(Task)
Output the first line of the listing and each line after it, up to and including the line that contains "H = 2.44; XR", exactly as written, minus the pictures.
================================
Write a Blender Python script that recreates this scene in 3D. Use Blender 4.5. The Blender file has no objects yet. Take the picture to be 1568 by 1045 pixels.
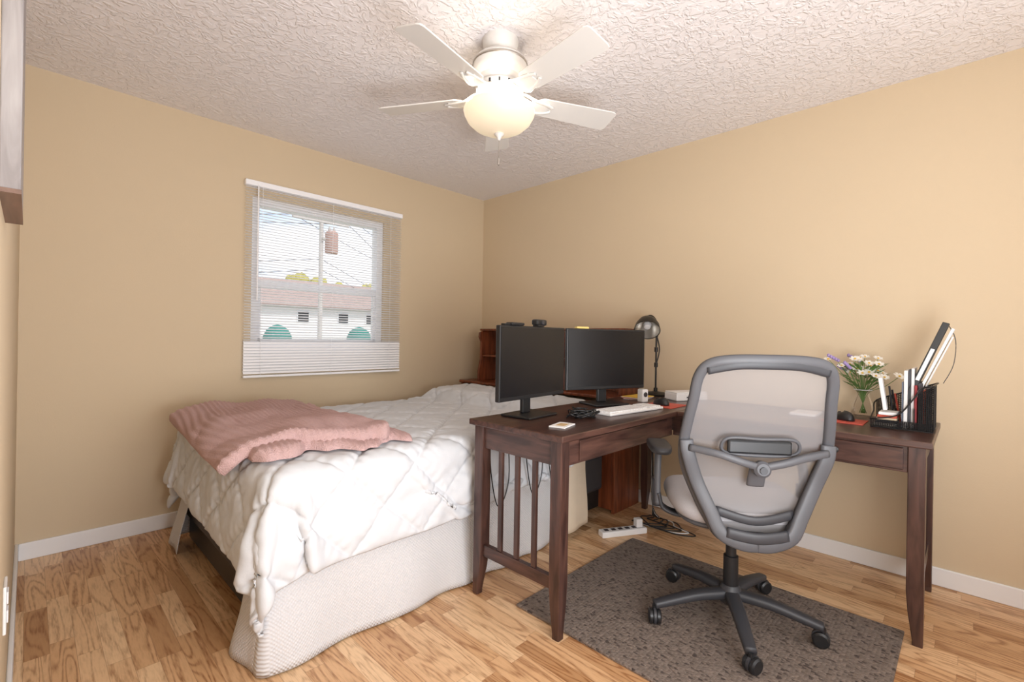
import bpy, bmesh, math, random
from mathutils import Vector, Matrix, noise
from mathutils.bvhtree import BVHTree
random.seed(7)
S = bpy.context.scene
COL = S.collection
S.view_settings.view_transform = 'Standard'
H = 2.44; XR = 3.01; YW = 3.33; XL = -0.035; YB = -0.9; CZ = 1.135

# ---------------------------------------------------------------- materials
def nt(name):
    m = bpy.data.materials.new(name); m.use_nodes = True
    t = m.node_tree
    return m, t, t.nodes['Principled BSDF']
def rgb(c):
    def f(v):
        v = v/255.0
        return v/12.92 if v <= .04045 else ((v+.055)/1.055)**2.4
    return (f(c[0]), f(c[1]), f(c[2]), 1)
def mat(name, c, rough=.5, metal=0, var=.06, scale=20, bump=0, bscale=None, stretch=(1,1,1), coat=0, detail=4, emis=0):
    m, t, b = nt(name)
    N = t.nodes; L = t.links
    tc = N.new('ShaderNodeTexCoord'); mp = N.new('ShaderNodeMapping'); mp.inputs['Scale'].default_value = stretch
    L.new(tc.outputs['Object'], mp.inputs[0])
    nz = N.new('ShaderNodeTexNoise'); nz.inputs['Scale'].default_value = scale; nz.inputs['Detail'].default_value = detail
    L.new(mp.outputs[0], nz.inputs['Vector'])
    mx = N.new('ShaderNodeMix'); mx.data_type = 'RGBA'
    c = rgb(c)
    mx.inputs[6].default_value = tuple(max(0, v*(1-var)) for v in c[:3])+(1,)
    mx.inputs[7].default_value = tuple(min(1, v*(1+var)) for v in c[:3])+(1,)
    L.new(nz.outputs['Fac'], mx.inputs[0]); L.new(mx.outputs[2], b.inputs['Base Color'])
    b.inputs['Roughness'].default_value = rough; b.inputs['Metallic'].default_value = metal
    b.inputs['Coat Weight'].default_value = coat
    if bump:
        n2 = N.new('ShaderNodeTexNoise'); n2.inputs['Scale'].default_value = bscale or scale*3; n2.inputs['Detail'].default_value = 3
        L.new(mp.outputs[0], n2.inputs['Vector'])
        bp = N.new('ShaderNodeBump'); bp.inputs['Strength'].default_value = bump; bp.inputs['Distance'].default_value = .01
        L.new(n2.outputs['Fac'], bp.inputs['Height']); L.new(bp.outputs[0], b.inputs['Normal'])
    if emis:
        b.inputs['Emission Color'].default_value = c; b.inputs['Emission Strength'].default_value = emis
    return m
def wood(name, c1, c2, axis='x', rough=.35, scale=14, coat=.15):
    m, t, b = nt(name); N = t.nodes; L = t.links
    tc = N.new('ShaderNodeTexCoord'); mp = N.new('ShaderNodeMapping')
    st = {'x': (.12, 1, 1), 'y': (1, .12, 1), 'z': (1, 1, .12)}[axis]
    mp.inputs['Scale'].default_value = st
    L.new(tc.outputs['Object'], mp.inputs[0])
    nz = N.new('ShaderNodeTexNoise'); nz.inputs['Scale'].default_value = scale*3; nz.inputs['Detail'].default_value = 8; nz.inputs['Distortion'].default_value = .6
    L.new(mp.outputs[0], nz.inputs['Vector'])
    cr = N.new('ShaderNodeValToRGB'); cr.color_ramp.elements[0].position = .35; cr.color_ramp.elements[1].position = .68
    cr.color_ramp.elements[0].color = rgb(c1); cr.color_ramp.elements[1].color = rgb(c2)
    L.new(nz.outputs['Fac'], cr.inputs[0]); L.new(cr.outputs[0], b.inputs['Base Color'])
    b.inputs['Roughness'].default_value = rough; b.inputs['Coat Weight'].default_value = coat
    bp = N.new('ShaderNodeBump'); bp.inputs['Strength'].default_value = .08; bp.inputs['Distance'].default_value = .004
    L.new(nz.outputs['Fac'], bp.inputs['Height']); L.new(bp.outputs[0], b.inputs['Normal'])
    return m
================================
(Answer to this task)
Write a Blender Python script that recreates this scene in 3D. Use Blender 4.5. The Blender file has no objects yet. Take the picture to be 1568 by 1045 pixels.
import bpy, bmesh, math, random
from mathutils import Vector, Matrix, noise
from mathutils.bvhtree import BVHTree
random.seed(7)
S = bpy.context.scene
COL = S.collection
S.view_settings.view_transform = 'Standard'
H = 2.44; XR = 3.01; YW = 3.33; XL = -0.035; YB = -0.9; CZ = 1.135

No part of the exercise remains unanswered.